===== Dataset section =====

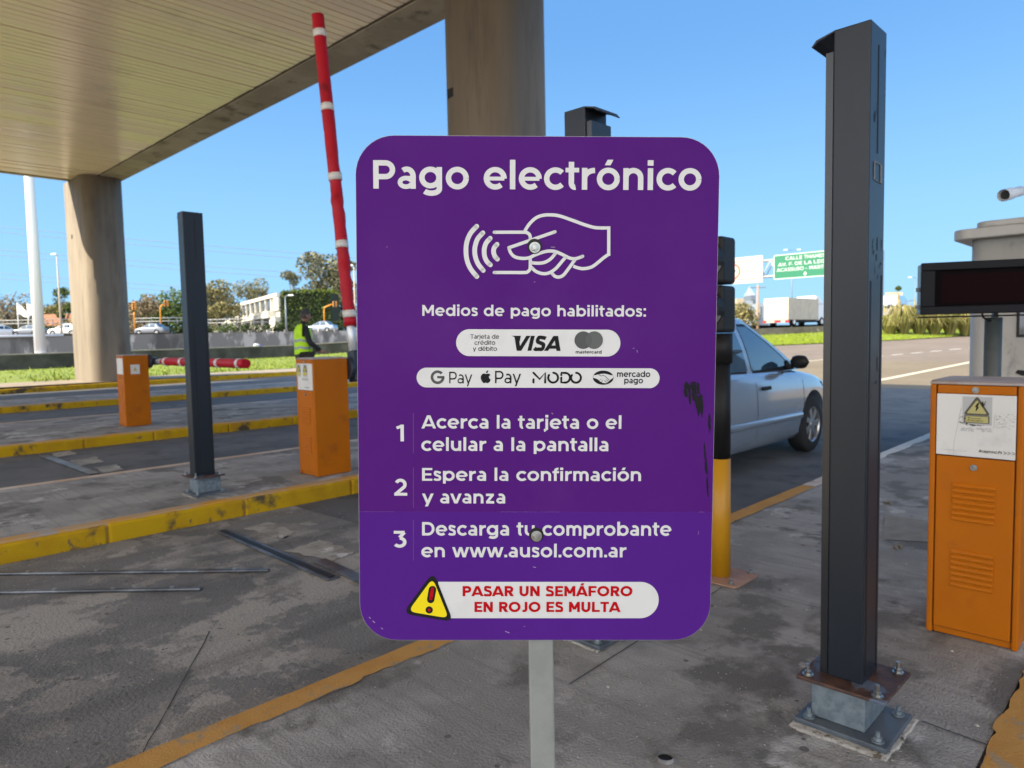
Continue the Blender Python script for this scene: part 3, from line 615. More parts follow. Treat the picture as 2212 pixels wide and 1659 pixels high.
for pp in ([(-5.6, 18.8), (-5.6, 24.0)], [(-5.6, 35), (4.9, 24.4), (14.0, 35.0), (14.0, 18.8)], [(41.0, 31.4), (41.0, 35.0), (47.5, 35.0)], [(41.0, 27), (41.0, 18.8), (47.5, 18.8)]):
    mo += ribbon(pp, 3.5)
mo += ribbon([(47.5 + 8.1 * math.cos(math.radians(a)), 26.9 + 8.1 * math.sin(math.radians(a))) for a in range(-90, 91, 15)], 3.5)
for cx_, a0 in ((27.3, 118), (65.6, 118)):
    mo += ribbon([(cx_ + 8.2 * math.cos(math.radians(a)), 26.9 + 8.2 * math.sin(math.radians(a))) for a in range(a0 - 330, a0 - 15, 15)], 3.5)
on_sign('wallet_mark', M_ink, mo, 3)
on_sign('wallet_mark', M_ink, [circle(111.3, 27.2, 17.3, 40, 11.9)], 3)
on_sign('wallet_mark', M_swhite, [[(95.0, 31.0), (99.0, 31.6), (104.0, 33.0), (109.0, 33.6), (113.5, 33.8), (118.0, 33.0), (123.0, 31.6), (127.6, 31.0), (128.3, 27.0), (123.5, 24.0), (120.0, 20.4), (116.5, 17.8), (111.0, 18.3), (106.0, 20.8), (102.5, 24.0), (98.5, 26.0), (94.4, 26.8)]], 3.6)
on_sign('wallet_mark', M_ink, ribbon(catmull([(103.5, 32.4), (107.8, 30.0), (111.5, 31.0), (116.5, 27.6), (121.0, 23.5)], 4), 0.9) + ribbon([(117.2, 19.0), (113.5, 22.0)], .7) + ribbon([(119.8, 21.4), (116.0, 24.2)], .7) + ribbon([(105.0, 22.6), (107.8, 24.8)], .7) + ribbon([(108.4, 20.4), (110.6, 22.8)], .7), 4.2)
# warning triangle
def rtri(pts, r, n=6):
    out = []; c = np.mean(pts, axis=0)
    for i in range(3):
        p = np.array(pts[i], float); a = np.array(pts[i - 1], float); b2 = np.array(pts[(i + 1) % 3], float)
        da = (a - p) / np.linalg.norm(a - p); db = (b2 - p) / np.linalg.norm(b2 - p)
        for k in range(n + 1):
            t = k / n; q = (p + da * r) * (1 - t) ** 2 + 2 * p * t * (1 - t) + (p + db * r) * t ** 2
            out.append(tuple(q))
    return out
T3 = [(-174.0, -304.0), (-226.5, -376.5), (-140.0, -391.5)]
on_sign('warning_triangle', M_ink, [rtri(T3, 17)], 3)
cT = np.mean(T3, axis=0); on_sign('warning_triangle', M_syel, [rtri([tuple(cT + (np.array(q) - cT) * 0.80) for q in T3], 13)], 3.6)
on_sign('exclamation_mark', M_ink, ribbon([(-175.6, -334.5), (-178.7, -352)], 12.6) + [circle(-181.3, -370.0, 6.3, 20)], 4.2)
on_sign('exclamation_mark', M_sred, ribbon([(-175.6, -333.5), (-178.4, -350)], 5.4) + [circle(-181.3, -370.0, 2.3, 14)], 4.8)
# black scuffs and chips
rs = random.Random(21)
sc_p = []
for (x, z, w, h) in ((252, 10, 9, 26), (259, 8, 9, 30), (266, 2, 9, 40), (272, -8, 7, 34), (249, 17, 6, 12), (277, -20, 3, 22), (291, -48, 4, 40), (284, -95, 2, 30), (287, -120, 3, 26), (289, -150, 2, 26)):
    for k in range(5):
        xx = x + rs.uniform(-w / 2, w / 2); hh = h * rs.uniform(.4, 1); ww = rs.uniform(1.2, 3.4) if x < 276 else rs.uniform(.3, .8); zt = z + rs.uniform(0, h / 2)
        sc_p.append([(xx, zt), (xx + ww, zt - rs.uniform(0, 4)), (xx + ww + 2, zt - hh), (xx + 1.5, zt - hh * .9), (xx - .6, zt - hh * .5)])
scb = MB()
for k, q in enumerate(sc_p): scb.sheet([(x / 1000, -0.0016 - k * 8e-6, z / 1000) for x, z in q])
scb.build('black_scuff', M_ink, panel, fix=False)
ch = [[(-4.8, 296), (-2, 297), (3, -298.5), (-1, -297.5)]] if False else []
chips = []
for (x, z, l, a) in ((-4.8, -296, 5, -.2), (-4.3, 193.9, 2.4, 1), (-6, 185.3, 2.4, .3), (160, 76, 3, .1), (167, 73, 4, -1.3), (-52, -408, 8, -.4), (240, -278, 2, 1), (276, -240, 6, 1.5), (22, 243, 7, 0), (-278, -390, 5, -.7), (-284, -383, 4, -.9), (-264, -402, 4, -.6), (25, -33, 3, -.6), (-20, -400, 2, .4), (-250, 242, 1.5, 0), (299, 60, 0, 0)):
    if l: chips.append([(x, z), (x + l * math.cos(a), z + l * math.sin(a)), (x + l * math.cos(a) + .5, z + l * math.sin(a) + .7), (x + .4, z + .8)])
on_sign('chip', M_scratch, chips, 2.2)
# bolts
for u, v in ((-4.5, 242.5), (1.1, -242.2)):
    bt = MB().prism(circle(0, 0, 0.0125, 24), 'y', -0.0016, -0.0012).build('bolt_shadow_ring', M_black, panel, ((u - 0.5) / 1000, 0, (v + 2) / 1000))
    w = MB(); w.prism(circle(0, 0, 0.0092, 28), 'y', -0.004, -0.0018); w.prism(circle(0, 0, 0.0068, 6), 'y', -0.0095, -0.004); w.prism(circle(0, 0, 0.0045, 16), 'y', -0.0105, -0.0095)
    w.build('bolt', M_steel, panel, (u / 1000, 0, v / 1000), (0, 0.3, 0), bevel=0.0008)
MB().box(-0.0215, 0.004, -SC.z, 0.0215, 0.047, 0.28).build('post', M_pgrey, sign, (0.002 * 0, 0, SC.z), (0.0, 0.0, SQ[2]), bevel=0.003)

# ------------------------------------------------------------------ light curtain posts
def light_post(label, x, y, faces, base_z, slots=True, zt=2.15, grout=1.0, wide=(0, 0)):
    """graphite post on a galvanized box pedestal; 'faces' = +1: hood over the +Y side, -1: hood over -Y"""
    t = thing('light_curtain_post', label, 'post', (x, y, 0), 0, 'graphite light curtain posts at the lane gates')
    zb = 0.165
    b = MB(); b.box(-wide[0], 0, zb, 0.142, 0.105, zt)
    shell = b.build('shell', M_dark, t, bevel=0.004)
    c = MB(); s = faces
    if s > 0: c.box(0.008, 0.108, zb, 0.134, 0.130 + wide[1], zt - 0.06)
    else: c.box(0.008, -0.027, zb, 0.134, -0.003, zt - 0.06)
    c.build('sensor_window', mat('smoked_window', (0.018, 0.019, 0.022), rough=0.25), t)
    hood = MB()
    if s > 0: hood.prism([(0.10, zt - 0.001), (0.10, zt - 0.005), (0.150, zt - 0.020), (0.168, zt - 0.034), (0.171, zt - 0.032), (0.156, zt - 0.015)], 'x', 0.0, 0.142)
    else: hood.prism([(0.005, zt - 0.001), (0.005, zt - 0.005), (-0.045, zt - 0.020), (-0.063, zt - 0.034), (-0.066, zt - 0.032), (-0.051, zt - 0.015)], 'x', 0.0, 0.142)
    hood.build('hood', M_dark, t)
    sl = MB()
    yy = -0.0015 if s > 0 else 0.106
    y0, y1 = (-0.0012, 0.002) if s > 0 else (0.1035, 0.1062)
    sl.box(0.066, y0, zt - 0.37, 0.074, y1, zt - 0.055)
    sl.box(0.020, y0, zb + 0.02, 0.030, y1, 1.40); sl.box(0.118, y0, zb + 0.02, 0.127, y1, 1.42)
    sl.build('slot', M_slot, t)
    pl = MB().box(-0.066, -0.085, zb - 0.012, 0.190, 0.178, zb)
    pl.build('flange_plate', M_rust, t, bevel=0.003)
    MB().box(-0.012, -0.012, 0.0225, 0.180, 0.150, zb - 0.013).build('pedestal', M_galv, t, bevel=0.003)
    MB().box(-0.060, -0.088, 0.006, 0.205, 0.185, 0.022).build('base_plate', mat('dark_base_plate', (0.075, 0.09, 0.11), (0.11, 0.13, 0.15), 12, .4, .6, rough=0.5, metal=0.3), t, bevel=0.003)
    gr = MB(); r = random.Random(int(y * 100)); n = 96; ring = []; ph = [r.uniform(0, 6.28) for _ in range(4)]
    for k in range(n):
        a = 2 * math.pi * k / n; ex = 0.150 / max(abs(math.cos(a)), abs(math.sin(a)) * 1.0); ex *= (0.985 + .02 * math.sin(3 * a + ph[0]) + .018 * math.sin(7 * a + ph[1]) + .012 * math.sin(17 * a + ph[2]) + r.uniform(-.008, .008)) * grout
        ring.append((0.066 + ex * 1.06 * math.cos(a), 0.048 + ex * math.sin(a)))
    gr.add([(px_, py_, 0.001) for px_, py_ in ring] + [(0.077 + (px_ - 0.077) * 0.94, 0.048 + (py_ - 0.048) * 0.97, 0.0055) for px_, py_ in ring],
           [(i, (i + 1) % n, n + (i + 1) % n, n + i) for i in range(n)] + [tuple(range(n, 2 * n))])
    gr.build('grout_bed', M_grout, t)
    for bx, by in ((-0.040, -0.055), (0.160, -0.055), (-0.040, 0.150), (0.160, 0.150)):
        q = MB(); q.prism(circle(bx, by, 0.017, 20), 'z', zb + 0.0005, zb + 0.004); q.prism(circle(bx, by, 0.011, 6), 'z', zb + 0.004, zb + 0.014); q.prism(circle(bx, by, 0.006, 12), 'z', zb + 0.014, zb + 0.036)
        q.build('bolt', M_steel, t)
        q = MB(); q.prism(circle(bx + 0.01, by, 0.018, 20), 'z', 0.0225, 0.026); q.prism(circle(bx + 0.01, by, 0.012, 6), 'z', 0.026, 0.037); q.prism(circle(bx + 0.01, by, 0.006, 12), 'z', 0.037, 0.052)
        q.build('bolt', M_galv, t)
    return t
lp = light_post('graphite light curtain post nearest the orange cabinet on the right, rusty bolted flange', 2.245, 0.708, 1, 0.19)
# sticker residue and scuffs on the near post
rb = MB(); rp = random.Random(9)
rb.box(0.036, -0.0025, 1.70, 0.044, -0.0008, 1.752); rb.box(0.094, -0.0025, 1.695, 0.108, -0.0008, 1.750); rb.box(0.0441, -0.0022, 1.749, 0.0939, -0.0008, 1.752); rb.box(0.0441, -0.0022, 1.697, 0.0939, -0.0008, 1.699)
rb.build('sticker_residue', mat('old_adhesive', (0.16, 0.17, 0.18), rough=0.7), lp)
sb = MB()
for k in range(22):
    x0 = rp.uniform(0.02, 0.13); z0 = rp.choice((rp.uniform(1.40, 1.56), rp.uniform(1.0, 1.3), rp.uniform(1.85, 2.1))); l = rp.uniform(.01, .05); w = rp.uniform(.002, .007)
    sb.sheet([(x0, -0.0009 - k * 2e-5, z0), (x0 + w, -0.0009 - k * 2e-5, z0 + .004), (x0 + w + rp.uniform(-.006, .006), -0.0009 - k * 2e-5, z0 + l), (x0 + rp.uniform(-.006, .004), -0.0009 - k * 2e-5, z0 + l * .9)])
sb.build('scuff', M_slot, lp)
light_post('graphite light curtain post whose hooded top rises above the purple sign', 2.24, 1.752, -1, 0.19, grout=.86)
light_post('graphite light curtain post on the left island before the orange barrier', 2.31, 5.86, 1, 0.19, zt=2.31, grout=.9, wide=(.022, .03))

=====

■ Direction ■
Indicate how many lines of the material include the word "wide"; the number alone is required.

■ Task result ■
5